The accompaniments were fresh and well prepared. The old Louie's patrons loved the coleslaw; this one was different and delicious, with just a hint of caraway. The rice was fluffy and tasty, cooked in a fish stock.

We sampled the key lime pie, made with real key limes (not the Mexican limes that are usually used). The pecan pie was scrumptious, and not overly sweet. A favorite dessert was the "moose tracks" -- vanilla ice cream with chocolate sauce and peanut butter.

There is a good selection of wines by the glass and the bottle, as well as beers, including Guinness, Bass Ale and Sam Adams on draft.

Another Louie's tradition survives; a number of customers still come by boat.
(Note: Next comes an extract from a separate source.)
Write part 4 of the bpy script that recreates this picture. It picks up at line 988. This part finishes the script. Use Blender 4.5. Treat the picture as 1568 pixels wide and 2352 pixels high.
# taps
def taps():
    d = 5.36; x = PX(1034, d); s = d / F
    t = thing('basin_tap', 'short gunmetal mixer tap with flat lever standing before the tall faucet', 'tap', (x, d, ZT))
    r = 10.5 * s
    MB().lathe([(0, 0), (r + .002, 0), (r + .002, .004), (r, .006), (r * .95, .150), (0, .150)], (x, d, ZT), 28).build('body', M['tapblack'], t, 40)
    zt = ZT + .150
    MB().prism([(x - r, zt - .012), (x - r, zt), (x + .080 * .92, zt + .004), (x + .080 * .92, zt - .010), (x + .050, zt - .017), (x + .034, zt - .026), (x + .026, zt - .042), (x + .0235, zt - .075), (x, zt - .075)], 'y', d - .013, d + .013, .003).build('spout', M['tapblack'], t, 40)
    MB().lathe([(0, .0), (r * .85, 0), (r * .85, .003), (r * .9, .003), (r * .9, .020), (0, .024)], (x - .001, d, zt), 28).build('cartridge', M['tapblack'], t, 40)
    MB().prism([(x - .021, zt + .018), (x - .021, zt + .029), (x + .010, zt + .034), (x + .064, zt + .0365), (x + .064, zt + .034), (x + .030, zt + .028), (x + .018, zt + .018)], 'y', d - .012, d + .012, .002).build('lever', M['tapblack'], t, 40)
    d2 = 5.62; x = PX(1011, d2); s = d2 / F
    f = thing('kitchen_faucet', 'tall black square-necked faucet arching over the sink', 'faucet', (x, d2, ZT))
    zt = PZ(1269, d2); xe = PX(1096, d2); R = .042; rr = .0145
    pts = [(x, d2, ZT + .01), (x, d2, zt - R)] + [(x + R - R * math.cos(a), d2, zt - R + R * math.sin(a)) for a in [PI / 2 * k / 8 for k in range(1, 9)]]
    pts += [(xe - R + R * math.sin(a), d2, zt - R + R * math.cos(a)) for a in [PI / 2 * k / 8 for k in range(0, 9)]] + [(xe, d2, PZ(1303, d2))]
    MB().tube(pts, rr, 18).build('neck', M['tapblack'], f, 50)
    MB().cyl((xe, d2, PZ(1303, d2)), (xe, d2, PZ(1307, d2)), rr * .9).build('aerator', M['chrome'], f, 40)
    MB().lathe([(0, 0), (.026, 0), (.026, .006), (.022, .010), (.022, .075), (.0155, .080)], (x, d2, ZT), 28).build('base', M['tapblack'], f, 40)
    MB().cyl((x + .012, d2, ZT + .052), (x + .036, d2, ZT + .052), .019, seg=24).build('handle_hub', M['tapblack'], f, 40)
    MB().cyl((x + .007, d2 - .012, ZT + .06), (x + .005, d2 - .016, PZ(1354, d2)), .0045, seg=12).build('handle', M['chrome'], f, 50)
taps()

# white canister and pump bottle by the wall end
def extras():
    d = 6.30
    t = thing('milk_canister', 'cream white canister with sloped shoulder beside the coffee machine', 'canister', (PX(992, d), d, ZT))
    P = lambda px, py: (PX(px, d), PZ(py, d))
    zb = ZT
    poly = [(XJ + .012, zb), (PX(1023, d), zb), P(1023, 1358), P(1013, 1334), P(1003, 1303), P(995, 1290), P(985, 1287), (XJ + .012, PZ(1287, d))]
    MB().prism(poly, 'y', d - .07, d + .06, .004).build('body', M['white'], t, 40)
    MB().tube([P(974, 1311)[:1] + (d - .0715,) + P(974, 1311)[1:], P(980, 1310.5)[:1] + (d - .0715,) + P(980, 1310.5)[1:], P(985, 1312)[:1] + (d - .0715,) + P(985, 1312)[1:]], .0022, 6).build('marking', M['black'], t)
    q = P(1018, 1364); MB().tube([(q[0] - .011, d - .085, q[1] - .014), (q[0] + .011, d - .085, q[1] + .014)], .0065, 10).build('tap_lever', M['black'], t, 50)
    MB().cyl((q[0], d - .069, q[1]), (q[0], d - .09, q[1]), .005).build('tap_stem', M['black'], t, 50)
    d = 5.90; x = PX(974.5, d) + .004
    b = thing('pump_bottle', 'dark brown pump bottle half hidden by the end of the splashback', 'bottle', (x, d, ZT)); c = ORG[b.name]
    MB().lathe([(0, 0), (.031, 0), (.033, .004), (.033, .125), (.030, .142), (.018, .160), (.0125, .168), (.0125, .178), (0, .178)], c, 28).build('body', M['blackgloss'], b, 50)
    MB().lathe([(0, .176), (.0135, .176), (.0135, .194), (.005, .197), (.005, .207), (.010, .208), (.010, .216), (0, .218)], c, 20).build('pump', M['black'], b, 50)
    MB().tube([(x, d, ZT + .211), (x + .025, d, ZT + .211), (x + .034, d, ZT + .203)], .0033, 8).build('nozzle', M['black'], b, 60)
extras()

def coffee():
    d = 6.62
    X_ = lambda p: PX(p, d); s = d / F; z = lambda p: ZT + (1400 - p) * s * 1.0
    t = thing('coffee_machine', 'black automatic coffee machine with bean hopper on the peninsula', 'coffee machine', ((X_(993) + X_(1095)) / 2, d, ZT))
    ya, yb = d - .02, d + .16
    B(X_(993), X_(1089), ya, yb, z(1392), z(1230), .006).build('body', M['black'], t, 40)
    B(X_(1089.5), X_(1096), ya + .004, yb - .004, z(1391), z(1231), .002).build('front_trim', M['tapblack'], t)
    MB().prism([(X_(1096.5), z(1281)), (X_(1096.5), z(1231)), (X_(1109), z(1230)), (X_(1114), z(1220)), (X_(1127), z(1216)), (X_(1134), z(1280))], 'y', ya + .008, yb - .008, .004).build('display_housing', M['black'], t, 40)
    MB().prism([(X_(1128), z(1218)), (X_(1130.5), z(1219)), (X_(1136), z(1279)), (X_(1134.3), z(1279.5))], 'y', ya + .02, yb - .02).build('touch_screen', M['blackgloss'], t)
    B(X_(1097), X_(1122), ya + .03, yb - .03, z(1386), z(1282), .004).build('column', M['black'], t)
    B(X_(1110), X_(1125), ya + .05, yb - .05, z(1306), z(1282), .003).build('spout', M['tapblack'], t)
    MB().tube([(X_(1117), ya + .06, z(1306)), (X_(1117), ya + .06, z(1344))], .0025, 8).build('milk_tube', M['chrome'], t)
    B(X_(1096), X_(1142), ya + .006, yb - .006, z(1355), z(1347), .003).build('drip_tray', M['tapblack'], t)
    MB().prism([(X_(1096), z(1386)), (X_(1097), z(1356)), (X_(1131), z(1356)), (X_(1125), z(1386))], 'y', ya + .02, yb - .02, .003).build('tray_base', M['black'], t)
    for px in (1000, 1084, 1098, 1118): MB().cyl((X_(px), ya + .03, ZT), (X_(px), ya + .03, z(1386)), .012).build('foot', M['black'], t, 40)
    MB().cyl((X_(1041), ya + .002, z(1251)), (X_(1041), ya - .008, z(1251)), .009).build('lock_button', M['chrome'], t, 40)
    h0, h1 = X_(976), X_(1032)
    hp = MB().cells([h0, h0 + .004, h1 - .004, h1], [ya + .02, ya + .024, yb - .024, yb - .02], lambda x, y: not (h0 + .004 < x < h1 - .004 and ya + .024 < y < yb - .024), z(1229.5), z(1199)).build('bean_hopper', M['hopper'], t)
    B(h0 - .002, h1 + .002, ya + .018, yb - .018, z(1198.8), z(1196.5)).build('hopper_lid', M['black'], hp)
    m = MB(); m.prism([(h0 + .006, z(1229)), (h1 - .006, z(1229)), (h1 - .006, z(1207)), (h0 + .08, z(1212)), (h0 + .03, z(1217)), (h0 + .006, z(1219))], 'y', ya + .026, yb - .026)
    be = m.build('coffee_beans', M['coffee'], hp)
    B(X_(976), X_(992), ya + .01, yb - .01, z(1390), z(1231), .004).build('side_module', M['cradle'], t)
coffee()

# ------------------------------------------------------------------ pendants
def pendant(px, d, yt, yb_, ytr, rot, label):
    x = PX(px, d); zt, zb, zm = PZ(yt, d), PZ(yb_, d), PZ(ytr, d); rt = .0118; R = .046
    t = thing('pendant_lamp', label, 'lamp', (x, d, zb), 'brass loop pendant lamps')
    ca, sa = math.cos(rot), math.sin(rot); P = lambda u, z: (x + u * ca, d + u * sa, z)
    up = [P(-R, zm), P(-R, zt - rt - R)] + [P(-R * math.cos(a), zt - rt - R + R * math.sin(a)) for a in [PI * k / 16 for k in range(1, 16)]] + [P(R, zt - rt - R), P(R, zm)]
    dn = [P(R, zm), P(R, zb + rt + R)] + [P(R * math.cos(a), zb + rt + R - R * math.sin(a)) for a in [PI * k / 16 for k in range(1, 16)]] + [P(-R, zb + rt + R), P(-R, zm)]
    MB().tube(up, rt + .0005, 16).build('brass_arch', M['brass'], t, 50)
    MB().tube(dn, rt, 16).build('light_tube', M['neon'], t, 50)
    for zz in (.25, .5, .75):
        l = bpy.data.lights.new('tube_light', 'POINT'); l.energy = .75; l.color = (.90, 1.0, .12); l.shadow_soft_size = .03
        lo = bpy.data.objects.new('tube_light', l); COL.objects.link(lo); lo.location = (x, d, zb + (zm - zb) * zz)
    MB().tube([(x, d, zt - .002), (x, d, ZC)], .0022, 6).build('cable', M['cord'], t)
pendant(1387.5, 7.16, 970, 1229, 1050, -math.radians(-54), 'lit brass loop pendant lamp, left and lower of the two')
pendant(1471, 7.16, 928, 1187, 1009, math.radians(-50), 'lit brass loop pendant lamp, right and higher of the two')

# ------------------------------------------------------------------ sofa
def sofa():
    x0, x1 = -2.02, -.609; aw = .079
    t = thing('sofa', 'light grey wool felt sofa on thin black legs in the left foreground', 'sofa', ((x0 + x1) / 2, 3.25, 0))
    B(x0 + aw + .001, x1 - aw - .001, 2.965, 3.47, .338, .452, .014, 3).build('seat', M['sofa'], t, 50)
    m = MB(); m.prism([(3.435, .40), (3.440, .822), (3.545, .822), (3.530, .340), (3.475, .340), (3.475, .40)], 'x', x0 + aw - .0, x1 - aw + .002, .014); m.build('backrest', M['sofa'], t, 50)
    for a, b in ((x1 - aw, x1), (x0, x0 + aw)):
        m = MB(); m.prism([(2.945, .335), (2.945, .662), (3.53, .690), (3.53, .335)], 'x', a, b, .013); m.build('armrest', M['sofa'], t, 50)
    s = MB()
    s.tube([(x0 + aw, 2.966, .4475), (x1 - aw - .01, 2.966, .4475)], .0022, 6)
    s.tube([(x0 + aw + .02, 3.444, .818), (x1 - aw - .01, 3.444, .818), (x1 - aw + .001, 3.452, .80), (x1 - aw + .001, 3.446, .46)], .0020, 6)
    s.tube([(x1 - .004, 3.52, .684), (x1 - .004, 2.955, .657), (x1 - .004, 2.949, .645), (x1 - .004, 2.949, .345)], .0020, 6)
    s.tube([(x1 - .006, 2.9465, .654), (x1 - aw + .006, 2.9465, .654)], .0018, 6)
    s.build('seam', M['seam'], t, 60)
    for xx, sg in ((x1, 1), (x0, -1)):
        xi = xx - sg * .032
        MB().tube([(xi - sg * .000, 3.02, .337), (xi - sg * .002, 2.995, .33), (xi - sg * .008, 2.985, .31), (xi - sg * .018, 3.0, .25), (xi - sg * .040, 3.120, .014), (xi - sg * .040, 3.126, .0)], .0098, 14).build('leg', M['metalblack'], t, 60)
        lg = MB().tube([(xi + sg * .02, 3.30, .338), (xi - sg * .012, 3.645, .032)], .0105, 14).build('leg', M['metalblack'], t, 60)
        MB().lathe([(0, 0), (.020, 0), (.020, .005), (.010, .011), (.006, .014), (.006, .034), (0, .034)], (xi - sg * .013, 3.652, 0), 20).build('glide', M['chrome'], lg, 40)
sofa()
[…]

The docks have been refurbished, and there are new floats. The parking lot has also been spruced up, as have the restrooms. Picone and his local designer, Laura Casale, are striving for a "1940s tavern look," and they are well on their way to succeeding. A brand new, up-to-the-minute kitchen will be in operation next week. The old kitchen will be converted into a dining area. Picone said, "The cooks had the best view of the harbor."

Picone, who has more than 18 years in the restaurant business, has hired a professional management team. We spoke with Doreen Giribaldo, who previously worked for a number of upscale country clubs. She said, "Our intention is that nobody escape without good service, no matter what." She mentioned that they have installed a radio communication system so that the staff can be in touch with each other. The wait staff was attentive, efficient and knowledgeable.

Louie's is open seven days for lunch and dinner. Sunday through Thursday lunch is 11:30 to 3:30 and dinner is 3:30 to 10. Friday and Saturday, they are open until 11. Regular entrees range from about $11 to $23, with sandwiches and wraps available at lunch for $11 to $17. On Monday and Tuesday, they offer a clambake for $28 for two one-pound lobsters and $32 for two two-pound lobsters. Lobster dinner is priced according to size and market.

There is much that is familiar at Louie's, including the pictures of Old Port Washington, and much that is new. Overall, they offer a delightful dining experience, updating and upgrading a centuries-old tradition.